Di Aceh Tenggara, di atas kertas luas hutan lindung 79.267 hektar, tetapi kini hanya tersisa 68.218 hektar. Berarti sebanyak 11.049 hektar telah hilang.
Begitu pula dengan taman nasional di Aceh Tenggara yang semula seluas 278.205 hektar, kini hanya menempati 257.610 hektar. Hal ini berarti hilangnya 20.595 hektar pada tahun 2022, sekitar empat kali luas Banda Aceh.
”Sejak 2014 kondisi hutan di Aceh Tenggara kian rusak. Inilah faktor utama pemicu banjir. Ketika hutan habis, tidak ada yang bisa menahan air,” kata Ahmad.
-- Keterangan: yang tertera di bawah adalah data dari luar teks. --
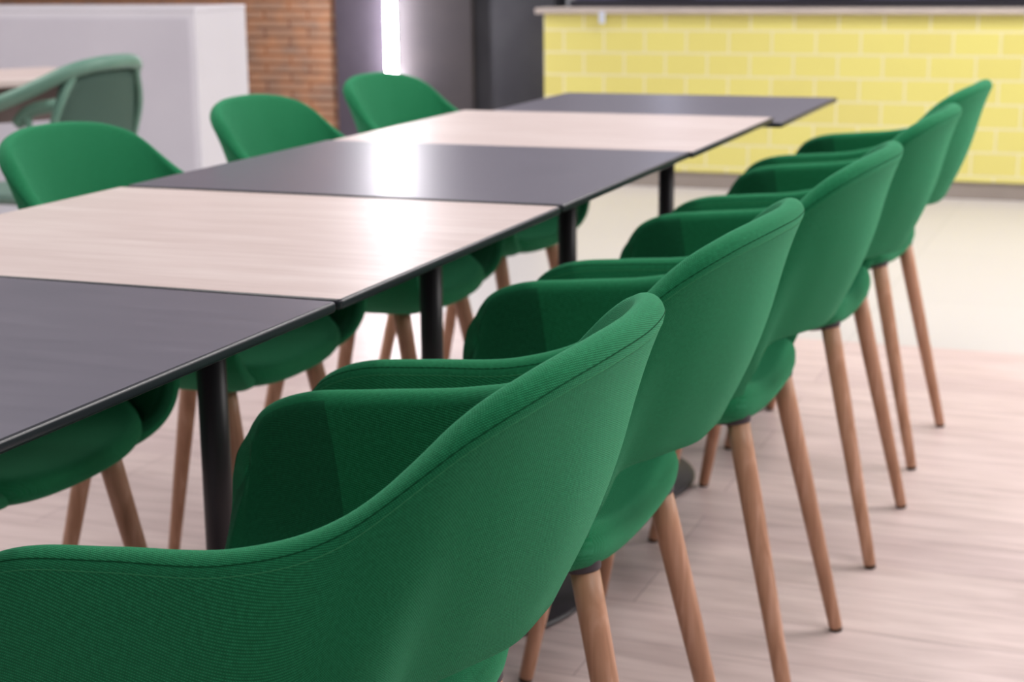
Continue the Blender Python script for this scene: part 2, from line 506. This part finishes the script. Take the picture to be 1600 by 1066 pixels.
proto = build_chair('tub_chair')
R_GROUP = 'green tub chairs along the right side of the tables'
L_GROUP = 'green tub chairs along the left side of the tables'
PI = math.pi
chairs = [
    (.131, .362, PI+.030, 'green fabric tub chair nearest the camera, its arm and back filling the lower left foreground', R_GROUP),
    (.124, .950, PI-.009, 'green fabric tub chair directly behind the nearest one, second in the right row', R_GROUP),
    (.143, 1.575, PI-.005, 'green fabric tub chair in the middle of the right row, third from the camera', R_GROUP),
    (.152, 2.240, PI-.010, 'green fabric tub chair second from the yellow counter in the right row', R_GROUP),
    (.146, 2.870, PI-.045, 'green fabric tub chair farthest back in the right row, nearest the yellow tiled counter', R_GROUP),
    (-.670, .900, 0, 'green tub chair on the left whose seat alone shows under the nearest black tabletop', L_GROUP),
    (-.676, 1.510, .0, 'green tub chair left of the wood table, in front of the sage bistro chair', L_GROUP),
    (-.658, 2.122, .01, 'green tub chair left of the middle charcoal table, seen against the brown brick wall', L_GROUP),
    (-.700, 2.770, -.07, 'farthest green tub chair of the left row, its back just below the white light tube', L_GROUP),
]
for i, (x, y, a, lab, g) in enumerate(chairs):
    c = proto if i == 0 else copy_tree(proto)
    c.location = (x, y, 0); c.rotation_euler = (0, 0, a)
    tag(c, lab, 'chair', g)

# ------------------------------------------------------------------ tables
TW, TD = .741, .693
def build_table(name, wood):
    root = empty(name, (0, 0, 0))
    b = bm_box(-TW/2, TW/2, -TD/2, TD/2, .7285, .740, 0)
    vert_e = [e for e in b.edges if abs(e.verts[0].co.z-e.verts[1].co.z) > .005]
    bmesh.ops.bevel(b, geom=vert_e, offset=.006, segments=4, profile=.5, affect='EDGES')
    hor = [e for e in b.edges if all(abs(v.co.z-.740) < 1e-5 for v in e.verts) and len(e.link_faces) == 2 and abs(e.calc_face_angle()) > .5]
    bmesh.ops.bevel(b, geom=hor, offset=.0035, segments=4, profile=.5, affect='EDGES')
    hor = [e for e in b.edges if all(abs(v.co.z-.7285) < 1e-5 for v in e.verts) and len(e.link_faces) == 2 and abs(e.calc_face_angle()) > .5]
    bmesh.ops.bevel(b, geom=hor, offset=.0035, segments=3, profile=.5, affect='EDGES')
    o = link('tabletop', b, [M_CORE, M_WTOP if wood else M_BTOP], root, smooth=False)
    for p in o.data.polygons:
        if p.normal.z > .9 and p.area > .1: p.material_index = 1
        else: p.use_smooth = True
    bx, by = .025, -.05
    bm = bmesh.new()
    bm_box(bx-.13, bx+.13, by-.13, by+.13, .7225, .7285, .002, 1, bm)
    for s in (-1, 1):
        bm_box(bx-.27, bx+.27, by-.02+s*0, by+.02+s*0, .712, .7235, .003, 1, bm) if s > 0 else bm_box(bx-.02, bx+.02, by-.25, by+.25, .712, .7235, .003, 1, bm)
    link('support_plate', bm, M_BLACKM, root)
    bm = bmesh.new(); lathe(bm, [(.0195, .016), (.0195, .716)], 32, (bx, by, 0)); link('post', bm, M_BLACKM, root)
    bm = bmesh.new(); lathe(bm, [(.268, 0), (.272, .003), (.272, .007), (.262, .010), (.05, .014), (.038, .018), (.022, .030), (.0, .030)][:-1], 64, (bx, by, 0)); link('base', bm, M_BLACKM, root)
    return root
TX = -TW/2
tb = build_table('square_table', False); tw = build_table('square_table', True)
used = {}
T = [(False, 0, .0, -.007, .0016, 'nearest charcoal square table, its corner filling the left foreground'),
     (True, .0015, -.003, .004, .0014, 'large pale wood square table between the nearest and middle charcoal tables'),
     (False, -.0025, .008, .001, .0010, 'middle charcoal square table with the bright light tube reflection on its top'),
     (True, .0008, -.002, .0055, .0006, 'second pale wood square table, between the middle and the farthest charcoal tables'),
     (False, .012, .004, .005, -.0125, 'farthest charcoal square table, slightly lower, in front of the yellow counter')]
for k, (wood, dx, dy, a, dz, lab) in enumerate(T):
    src = tw if wood else tb
    t = src if wood not in used else copy_tree(src); used[wood] = 1
    t.location = (TX+dx, .7*(k+.5)+dy, 0); t.rotation_euler = (0, 0, a)
    tag(t, lab, 'table', 'square pedestal tables pushed together in a row')
    # levelling: the top sits dz higher or lower on its pedestal
    for ch in t.children:
        if ch.name.startswith(('tabletop', 'support')): ch.location.z = dz

# ------------------------------------------------------------------ setting
struct(link('floor', bm_box(-9, 5, -4, 3.85, -.1, 0), M_FLOOR, smooth=False))
struct(link('floor_tiled', bm_box(-9, 5, 3.85, 10.2, -.1, 0), M_TILEF, smooth=False))
struct(link('wall_left', bm_box(-9, -3.205, 6.95, 7.15, 0, 2.4), M_BRICK, smooth=False))
struct(link('wall_back', bm_box(-2.47, -2.02, 6.98, 7.15, 0, 2.4), M_DARK, smooth=False))
struct(link('wall_far', bm_box(-2.02, 5, 9.9, 10.0, 0, 2.4), M_BLUEG, smooth=False))

struct(link('added_reflector', bm_box(-9, 5, 6.35, 6.6, 1.98, 2.9), M_WHITE, smooth=False))  # unseen white box, added to brighten the reflection in the near tabletop

# plum pillar with an angled front
bm = bmesh.new()
pl = [(-3.21, 7.15), (-3.21, 6.93), (-2.80, 6.80), (-2.45, 6.93), (-2.45, 7.15)]
ring_loft(bm, [[Vector((x, y, 0)) for x, y in pl], [Vector((x, y, 2.4)) for x, y in pl]])
pil = link('pillar', bm, [M_PILLAR, M_PILLAR_SHADE], smooth=False)
for p in pil.data.polygons:
    if p.normal.x > .2: p.material_index = 1
tag(pil, 'plum grey pillar with the vertical light tube, between brick wall and black panel', 'pillar')

# light tubes
def light_tube(name, x, y, z0, z1, r, lab, m=None):
    root = empty(name, (x, y, z0))
    bm = bmesh.new()
    H = z1-z0
    pr = [(.001, 0)] + [(r*math.sin(math.radians(a)), r*(1-math.cos(math.radians(a)))) for a in (20, 40, 60, 90)] + [(r, H)]
    lathe(bm, pr, 24); link('glowing_tube', bm, m or M_TUBE, root)
    bm = bmesh.new(); bm_box(-.012, .012, r*.8, r*.8+.03, .1, H-.05, .002, 1, bm); link('mount', bm, M_BLACKM, root)
    return tag(root, lab, 'light')
light_tube('light_tube', -2.805, 6.74, .45, 2.35, .029, 'vertical white glowing light tube on the plum pillar, above a green chair')

# counter
ct = empty('service_counter', (-2.03, 6.85, 0))
link('tiled_front', bm_box(0, 6.6, 0, .12, .081, .826), M_YEL, ct, smooth=False)
link('plinth', bm_box(.01, 6.6, .012, .12, 0, .081), M_KICK, ct, smooth=False)
link('ledge', bm_box(-.035, 6.6, -.035, .6, .826, .853, .004, 2), M_LEDGE, ct, smooth=False)
link('side_panel', bm_box(-.0, .05, .12, .6, 0, .826), M_DARK, ct, smooth=False)
tag(ct, 'yellow tiled service counter with grey stone ledge and taupe plinth', 'counter')
dc = empty('display_case', (-1.95, 7.0, .853))
link('case_frame', bm_box(0, 6.4, 0, .35, 0, .034, .003, 1), M_CASE, dc, smooth=False)
link('case_body', bm_box(.02, 6.38, .03, .35, .034, .16, .003, 1), M_BLUEG, dc, smooth=False)
for k in range(7):
    link('shelf_rail', bm_box(.25+k*.85, .25+k*.85+.3+.25*random.random(), .015, .03, .045, .075, .002, 1), M_RAIL, dc, smooth=False)
tag(dc, 'long black framed display case standing on the ledge of the yellow counter', 'display case')
tg = link('price_tag', bm_box(-.015, .015, -.002, .002, -.045, .012, .0008, 1), M_TAG, smooth=False, loc=(-1.72, 6.812, .826))
tag(tg, 'small white blue tag hanging from the left end of the counter ledge', 'tag')

# white partition: a deep half-height wall, its end face turned to the hall
pt = empty('partition', (-2.845, 5.0, 0))
link('body', bm_box(-4.2, 0, 0, .40, 0, .895, .003, 1), M_WHITE, pt, smooth=False)
link('top_cap', bm_box(-4.2, .002, -.002, .402, .895, .912, .003, 1), M_WHITE, pt, smooth=False)
link('front_shade', bm_box(-4.2, -.03, -.006, .0, .08, .868, .001, 1), M_WHITE_SHADE, pt, smooth=False)  # thin added sheet, its greyer colour stands for shade on the front face
tag(pt, 'waist high white partition wall behind the sage bistro chair, its end face brighter', 'partition')

# side table and bistro chair by the partition
st = empty('side_table', (-2.72, 3.42, 0), math.radians(61))
link('tabletop', bm_box(-.45, .42, -.25, .28, .722, .745, .004, 2), [M_WTOP], st, smooth=False)
link('apron', bm_box(-.40, .37, -.09, .24, .60, .722), M_TAUPE, st, smooth=False)
bm = bmesh.new(); lathe(bm, [(.03, .012), (.03, .602)], 24); link('post', bm, M_BLACKM, st)
bm = bmesh.new(); lathe(bm, [(.24, 0), (.24, .008), (.03, .014)], 40); link('base', bm, M_BLACKM, st)
tag(st, 'pale topped side table behind the sage bistro chair, at the left frame edge', 'table')

bc = empty('bistro_chair', (-2.21, 3.18, 0), math.radians(180))
def rail(pts, r, name, m, par):
    P = catmull([Vector(pts[0])*2-Vector(pts[1])]+pts+[Vector(pts[-1])*2-Vector(pts[-2])], 8)
    bm = bmesh.new(); tube(bm, P, r, 12); return link(name, bm, m, par)
hoop = [(.33, .27, .60), (.27, .275, .645), (.10, .27, .675), (-.08, .245, .735), (-.20, .15, .80), (-.235, 0, .815), (-.20, -.15, .80), (-.08, -.245, .735), (.10, -.27, .675), (.27, -.275, .645), (.33, -.27, .60)]
rail(hoop, .021, 'arm_hoop', M_BISTRO, bc)
bm = bmesh.new()
rows = []
for j in range(9):
    v = j/8; row = []
    for i in range(15):
        u = i/14*2-1
        w_ = .17+.035*math.sin(v*PI*.9)
        x = -.165-.065*v+.055*u*u
        row.append(Vector((x, u*w_, .44+.365*v*(1-.10*u*u))))
    rows.append(row)
ring_loft(bm, rows, cap=False, closed=False)
bmesh.ops.solidify(bm, geom=bm.faces[:], thickness=.012)
link('back_panel', bm, M_WEAVE, bc)
for s in (-1, 1):
    rail([(-.11, s*.165, .43), (-.13, s*.20, .55), (-.17, s*.20, .68), (-.20, s*.15, .79)], .012, 'back_upright', M_BISTRO, bc)
link('seat', bm_box(-.20, .22, -.22, .22, .425, .455, .014, 3), M_WEAVE, bc)
for x0, x1, s in ((.20, .25, 1), (.20, .25, -1), (-.17, -.25, 1), (-.17, -.25, -1)):
    rail([(x0, s*.19, .44), ((x0+x1)/2, s*.205, .22), (x1, s*.22, 0.0)], [.016]*17, 'leg', M_BISTRO, bc)
for s in (-1, 1):
    rail([(.20, s*.20, .44), (.26, s*.245, .54), (.29, s*.27, .632)], .012, 'arm_support', M_BISTRO, bc)
tag(bc, 'sage green woven bistro chair with continuous arm hoop by the white partition', 'chair')

light_tube('light_tube', -2.24, 9.8, 1.15, 2.3, .045, 'second vertical light tube, on the far slate wall behind the counter', mat('dimmed_led_tube', (255, 255, 255), .4, emit=(220, 225, 255), estr=3))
Ia menjelaskan, hutan sangat penting untuk mencegah banjir karena pohon berfungsi sebagai penyerap air. Menurut Ahmad, kondisi serupa juga terjadi di berbagai wilayah lain di Aceh.
Intensitas banjir di Aceh Tenggara pada Minggu ini membuktikan kerusakan hutan secara masif. (Ahmad Salihin)
Oleh karena itu, Ahmad mendesak Pemprov Aceh untuk melindungi hutan dari kerusakan. Daripada membangun jalan baru, lebih baik meningkatkan kapasitas jalan yang ada.
Kepala BPBA Ilyas menyebutkan, banjir di Aceh Tenggara telah surut. Menurut dia, curah hujan yang tinggi menjadi salah satu pemicu banjir.
Sejumlah infrastruktur, tambah Ilyas, mengalami kerusakan, seperti jalan, tanggul sungai, dan jembatan. Beberapa ruas jalan sempat tergenang, tetapi kini sudah bisa dilalui.
”Beberapa alat berat dikerahkan untuk membersihkan fasilitas umum,” kata Ilyas.
Selain deforestasi, banyak daerah aliran sungai (DAS) di Aceh dalam keadaan rusak. Data dari Balai Pengelolaan Daerah Aliran Sungai dan Hutan Lindung Krueng Aceh menyebutkan, sebanyak 20 DAS dan sedikitnya 251.696 hektar DAS di Aceh harus segera dipulihkan.
Beberapa DAS tersebut berada di Aceh Utara, seperti DAS Keureuto, Jambo Aye, dan Pasee. Sementara di Aceh Timur adalah DAS Peureulak dan Bayeun. Sungai-sungai itulah yang selama ini meluap ke permukiman warga.